I hope I am wrong but the reality is that it may well be that not a single policy in that celebrated manifesto will be implemented. So as this electrifying summer fades into autumn and the Tories are still in charge, perhaps under new leadership, we need to find ways of keeping the hope that has been kindled alive, from fading, as my friend on Normanston Drive feared, into memory.

How? We need to retain and build upon the hope and energy generated over the past few weeks, rediscovering something of the old labour movement ideal that the aspiration for a better world is a way of life, not a big push every few years. Hope is a flame to be tended through activism, political education, film nights, book clubs and visibility within the community. Here in Waveney members with better voices than I are organising a Labour choir. Social media, which Labour used so effectively during the campaign, offers a space for organising our activities, and engaging with those outside the movement looking in.

Above all, it is crucial that we never forget the agency we have, together, to change things, to counter the despairing sentiment that we are on our own: that the difficulties we face – unemployment, low pay, poverty, lack of opportunity – are always our fault, and ours alone.
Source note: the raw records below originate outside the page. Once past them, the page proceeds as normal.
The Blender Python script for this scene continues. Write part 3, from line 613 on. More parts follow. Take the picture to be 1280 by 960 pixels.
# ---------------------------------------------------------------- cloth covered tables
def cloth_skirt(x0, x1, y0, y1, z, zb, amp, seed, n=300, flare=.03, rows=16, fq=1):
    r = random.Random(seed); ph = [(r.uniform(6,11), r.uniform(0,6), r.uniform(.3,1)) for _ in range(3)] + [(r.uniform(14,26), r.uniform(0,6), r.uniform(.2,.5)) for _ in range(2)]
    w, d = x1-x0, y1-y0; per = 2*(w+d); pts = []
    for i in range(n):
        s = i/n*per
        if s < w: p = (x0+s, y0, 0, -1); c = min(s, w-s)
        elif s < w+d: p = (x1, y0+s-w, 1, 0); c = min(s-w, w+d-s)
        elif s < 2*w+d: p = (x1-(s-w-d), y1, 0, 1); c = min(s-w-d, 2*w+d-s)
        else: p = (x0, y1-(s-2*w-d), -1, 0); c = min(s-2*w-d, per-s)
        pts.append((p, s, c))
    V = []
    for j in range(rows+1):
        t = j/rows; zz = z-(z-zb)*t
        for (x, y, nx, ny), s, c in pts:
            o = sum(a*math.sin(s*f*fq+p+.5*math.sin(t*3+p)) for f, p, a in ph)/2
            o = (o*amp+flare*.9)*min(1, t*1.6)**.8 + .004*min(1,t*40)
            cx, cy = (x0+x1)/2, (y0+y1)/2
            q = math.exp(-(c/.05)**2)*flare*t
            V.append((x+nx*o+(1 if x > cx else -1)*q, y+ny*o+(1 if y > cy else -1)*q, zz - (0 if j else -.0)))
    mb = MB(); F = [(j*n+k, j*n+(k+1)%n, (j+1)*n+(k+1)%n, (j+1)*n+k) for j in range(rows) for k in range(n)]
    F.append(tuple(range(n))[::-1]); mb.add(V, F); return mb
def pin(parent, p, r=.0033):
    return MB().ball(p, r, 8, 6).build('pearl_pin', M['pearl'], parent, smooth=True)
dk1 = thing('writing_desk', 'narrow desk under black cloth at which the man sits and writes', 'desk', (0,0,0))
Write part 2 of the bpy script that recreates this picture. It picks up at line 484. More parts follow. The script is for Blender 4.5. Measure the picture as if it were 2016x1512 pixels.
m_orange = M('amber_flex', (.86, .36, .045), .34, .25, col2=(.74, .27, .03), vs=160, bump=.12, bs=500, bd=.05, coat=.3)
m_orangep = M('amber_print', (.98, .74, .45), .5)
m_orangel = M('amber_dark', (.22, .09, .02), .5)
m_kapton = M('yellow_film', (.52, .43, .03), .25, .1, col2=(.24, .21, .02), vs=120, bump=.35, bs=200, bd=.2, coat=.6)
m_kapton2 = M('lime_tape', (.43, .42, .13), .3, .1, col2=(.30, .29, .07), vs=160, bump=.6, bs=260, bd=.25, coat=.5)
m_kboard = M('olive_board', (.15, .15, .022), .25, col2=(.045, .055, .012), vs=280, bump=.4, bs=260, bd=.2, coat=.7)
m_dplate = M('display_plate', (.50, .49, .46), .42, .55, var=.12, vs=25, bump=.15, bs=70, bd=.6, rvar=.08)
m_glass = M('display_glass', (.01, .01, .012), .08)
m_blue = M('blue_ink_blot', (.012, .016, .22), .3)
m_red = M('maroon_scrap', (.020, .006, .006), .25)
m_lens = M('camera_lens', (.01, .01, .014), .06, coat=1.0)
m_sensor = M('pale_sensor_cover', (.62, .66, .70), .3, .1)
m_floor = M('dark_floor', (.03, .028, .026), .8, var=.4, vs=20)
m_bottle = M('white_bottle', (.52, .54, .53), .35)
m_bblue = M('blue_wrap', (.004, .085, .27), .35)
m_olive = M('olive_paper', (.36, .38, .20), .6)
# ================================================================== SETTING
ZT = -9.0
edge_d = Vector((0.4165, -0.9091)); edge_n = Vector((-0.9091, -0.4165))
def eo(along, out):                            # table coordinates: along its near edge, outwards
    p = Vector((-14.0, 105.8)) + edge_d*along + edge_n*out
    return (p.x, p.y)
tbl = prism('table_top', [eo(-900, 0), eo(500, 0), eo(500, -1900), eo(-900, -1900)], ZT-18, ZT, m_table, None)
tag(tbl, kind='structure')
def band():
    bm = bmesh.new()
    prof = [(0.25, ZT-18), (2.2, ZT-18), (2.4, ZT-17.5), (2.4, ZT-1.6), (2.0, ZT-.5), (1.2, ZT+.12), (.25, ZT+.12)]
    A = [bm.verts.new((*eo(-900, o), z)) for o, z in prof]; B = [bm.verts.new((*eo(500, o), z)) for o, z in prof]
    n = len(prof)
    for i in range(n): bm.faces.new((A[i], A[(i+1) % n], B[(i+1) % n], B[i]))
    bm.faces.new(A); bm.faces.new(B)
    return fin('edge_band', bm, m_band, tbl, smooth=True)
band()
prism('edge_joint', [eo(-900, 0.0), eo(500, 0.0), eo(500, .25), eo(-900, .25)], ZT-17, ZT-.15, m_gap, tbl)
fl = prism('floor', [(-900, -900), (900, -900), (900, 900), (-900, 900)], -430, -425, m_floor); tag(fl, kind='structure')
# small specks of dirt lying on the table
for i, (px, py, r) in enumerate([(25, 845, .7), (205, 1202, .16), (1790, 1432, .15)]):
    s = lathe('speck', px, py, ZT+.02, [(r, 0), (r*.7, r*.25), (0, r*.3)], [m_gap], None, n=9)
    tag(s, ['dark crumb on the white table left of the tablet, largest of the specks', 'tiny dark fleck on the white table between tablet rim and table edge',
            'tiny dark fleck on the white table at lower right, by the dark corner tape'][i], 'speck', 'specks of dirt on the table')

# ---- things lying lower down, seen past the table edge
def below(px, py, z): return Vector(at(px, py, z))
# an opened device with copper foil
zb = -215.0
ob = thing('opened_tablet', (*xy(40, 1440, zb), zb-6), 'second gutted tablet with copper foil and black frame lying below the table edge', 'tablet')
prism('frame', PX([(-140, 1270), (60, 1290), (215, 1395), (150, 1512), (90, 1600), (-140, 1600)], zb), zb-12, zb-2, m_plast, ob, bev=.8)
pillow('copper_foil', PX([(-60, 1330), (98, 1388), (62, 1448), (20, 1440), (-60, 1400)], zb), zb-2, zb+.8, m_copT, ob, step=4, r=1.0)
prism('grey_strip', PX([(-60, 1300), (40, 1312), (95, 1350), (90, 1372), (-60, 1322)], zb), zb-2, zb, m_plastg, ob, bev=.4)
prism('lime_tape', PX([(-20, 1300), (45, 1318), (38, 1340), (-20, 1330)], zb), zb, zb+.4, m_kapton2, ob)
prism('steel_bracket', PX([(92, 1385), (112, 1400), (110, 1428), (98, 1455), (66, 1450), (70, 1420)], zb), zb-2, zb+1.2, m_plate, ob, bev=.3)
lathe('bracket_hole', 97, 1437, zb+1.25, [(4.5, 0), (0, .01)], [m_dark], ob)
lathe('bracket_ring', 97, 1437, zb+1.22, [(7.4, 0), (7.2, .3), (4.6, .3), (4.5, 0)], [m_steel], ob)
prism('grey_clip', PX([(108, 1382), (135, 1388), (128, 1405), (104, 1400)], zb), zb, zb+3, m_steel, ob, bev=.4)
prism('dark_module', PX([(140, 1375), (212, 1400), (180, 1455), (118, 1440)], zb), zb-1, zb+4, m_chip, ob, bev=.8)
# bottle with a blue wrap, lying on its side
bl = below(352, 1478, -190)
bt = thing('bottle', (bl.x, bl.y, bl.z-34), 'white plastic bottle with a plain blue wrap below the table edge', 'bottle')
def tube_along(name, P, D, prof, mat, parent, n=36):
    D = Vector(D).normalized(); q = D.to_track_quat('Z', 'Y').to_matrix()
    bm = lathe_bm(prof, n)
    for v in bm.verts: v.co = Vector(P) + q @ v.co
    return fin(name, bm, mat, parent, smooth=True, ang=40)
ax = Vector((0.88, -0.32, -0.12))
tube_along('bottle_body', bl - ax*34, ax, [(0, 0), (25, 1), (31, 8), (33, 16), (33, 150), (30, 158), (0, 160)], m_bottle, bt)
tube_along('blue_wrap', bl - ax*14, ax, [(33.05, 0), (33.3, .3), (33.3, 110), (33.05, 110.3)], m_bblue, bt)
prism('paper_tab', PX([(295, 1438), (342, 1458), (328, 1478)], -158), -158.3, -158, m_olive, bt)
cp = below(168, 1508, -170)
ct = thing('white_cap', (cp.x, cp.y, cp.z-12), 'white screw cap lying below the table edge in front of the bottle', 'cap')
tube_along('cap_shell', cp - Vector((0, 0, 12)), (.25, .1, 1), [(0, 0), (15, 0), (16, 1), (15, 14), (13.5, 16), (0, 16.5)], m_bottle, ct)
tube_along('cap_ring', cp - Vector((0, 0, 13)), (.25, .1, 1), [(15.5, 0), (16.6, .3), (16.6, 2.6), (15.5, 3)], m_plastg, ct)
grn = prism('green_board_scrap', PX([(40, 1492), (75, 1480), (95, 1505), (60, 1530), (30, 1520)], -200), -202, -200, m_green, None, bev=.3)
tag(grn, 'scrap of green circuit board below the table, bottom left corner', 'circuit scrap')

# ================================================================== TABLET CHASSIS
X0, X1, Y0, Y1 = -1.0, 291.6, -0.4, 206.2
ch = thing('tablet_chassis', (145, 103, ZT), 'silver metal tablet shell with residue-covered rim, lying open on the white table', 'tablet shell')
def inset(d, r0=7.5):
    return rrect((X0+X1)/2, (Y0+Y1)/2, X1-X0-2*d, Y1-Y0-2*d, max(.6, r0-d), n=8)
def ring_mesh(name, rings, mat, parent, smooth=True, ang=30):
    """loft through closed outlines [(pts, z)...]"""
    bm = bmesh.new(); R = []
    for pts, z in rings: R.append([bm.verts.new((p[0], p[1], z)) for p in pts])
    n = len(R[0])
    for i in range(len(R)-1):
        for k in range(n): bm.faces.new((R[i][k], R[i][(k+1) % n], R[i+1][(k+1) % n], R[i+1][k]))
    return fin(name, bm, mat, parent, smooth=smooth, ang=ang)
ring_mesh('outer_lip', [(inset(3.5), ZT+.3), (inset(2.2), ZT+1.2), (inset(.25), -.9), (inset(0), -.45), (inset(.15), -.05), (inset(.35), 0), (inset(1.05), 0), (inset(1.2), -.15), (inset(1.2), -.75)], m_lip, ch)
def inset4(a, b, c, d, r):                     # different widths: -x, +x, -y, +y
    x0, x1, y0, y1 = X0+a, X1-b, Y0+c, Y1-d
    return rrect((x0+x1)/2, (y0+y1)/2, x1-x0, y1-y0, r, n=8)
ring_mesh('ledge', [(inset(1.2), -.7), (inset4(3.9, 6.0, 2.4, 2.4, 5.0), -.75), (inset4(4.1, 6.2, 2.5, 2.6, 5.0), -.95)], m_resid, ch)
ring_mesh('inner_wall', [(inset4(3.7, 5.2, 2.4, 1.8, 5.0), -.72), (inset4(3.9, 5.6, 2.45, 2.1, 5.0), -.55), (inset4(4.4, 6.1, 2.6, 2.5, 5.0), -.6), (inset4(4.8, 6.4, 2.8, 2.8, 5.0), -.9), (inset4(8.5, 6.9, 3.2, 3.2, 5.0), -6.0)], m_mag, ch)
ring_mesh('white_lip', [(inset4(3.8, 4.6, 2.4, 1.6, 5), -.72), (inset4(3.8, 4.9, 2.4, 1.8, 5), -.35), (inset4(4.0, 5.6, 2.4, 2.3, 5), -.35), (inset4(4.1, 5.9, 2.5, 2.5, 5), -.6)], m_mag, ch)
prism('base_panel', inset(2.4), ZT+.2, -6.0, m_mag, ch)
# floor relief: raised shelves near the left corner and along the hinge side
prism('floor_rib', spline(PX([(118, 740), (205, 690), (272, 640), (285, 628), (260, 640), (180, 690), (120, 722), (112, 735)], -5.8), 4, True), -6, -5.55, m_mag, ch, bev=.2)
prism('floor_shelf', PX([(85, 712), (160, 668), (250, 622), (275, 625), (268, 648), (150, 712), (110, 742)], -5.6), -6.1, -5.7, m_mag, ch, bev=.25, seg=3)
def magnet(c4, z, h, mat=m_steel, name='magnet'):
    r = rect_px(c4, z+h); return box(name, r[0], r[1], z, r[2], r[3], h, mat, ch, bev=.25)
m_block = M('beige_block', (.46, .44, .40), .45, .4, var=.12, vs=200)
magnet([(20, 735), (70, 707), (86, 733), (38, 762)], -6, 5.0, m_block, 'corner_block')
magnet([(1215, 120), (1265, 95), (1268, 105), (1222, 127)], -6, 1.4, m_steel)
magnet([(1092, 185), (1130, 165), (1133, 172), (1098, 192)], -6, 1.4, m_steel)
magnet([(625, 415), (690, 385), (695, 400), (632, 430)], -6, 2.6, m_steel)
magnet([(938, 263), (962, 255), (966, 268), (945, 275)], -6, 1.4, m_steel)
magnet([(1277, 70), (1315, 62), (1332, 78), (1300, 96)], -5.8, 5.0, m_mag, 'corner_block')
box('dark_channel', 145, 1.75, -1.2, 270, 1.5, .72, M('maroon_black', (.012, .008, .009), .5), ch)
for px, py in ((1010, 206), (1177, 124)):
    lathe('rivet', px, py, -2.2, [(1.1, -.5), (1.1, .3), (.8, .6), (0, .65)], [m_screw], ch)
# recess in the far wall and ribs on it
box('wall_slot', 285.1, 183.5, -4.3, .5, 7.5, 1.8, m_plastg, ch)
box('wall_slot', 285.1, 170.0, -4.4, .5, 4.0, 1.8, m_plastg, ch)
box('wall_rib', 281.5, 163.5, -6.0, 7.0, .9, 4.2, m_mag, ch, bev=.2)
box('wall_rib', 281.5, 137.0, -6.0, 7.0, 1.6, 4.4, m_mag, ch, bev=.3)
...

Election 2017 showed that politics matters.

I am reminded of the words of the brilliant political and cultural critic Mark Fisher, who we so sadly lost in January. In one of many powerful essays he wrote:

Inventing new forms of political involvement, reviving institutions that have become decadent, converting privatised disaffection into politicised anger: all of this can happen, and when it does, who knows what is possible?

Perhaps a new, hopeful political settlement is on the horizon, sooner than Mark could have ever thought possible.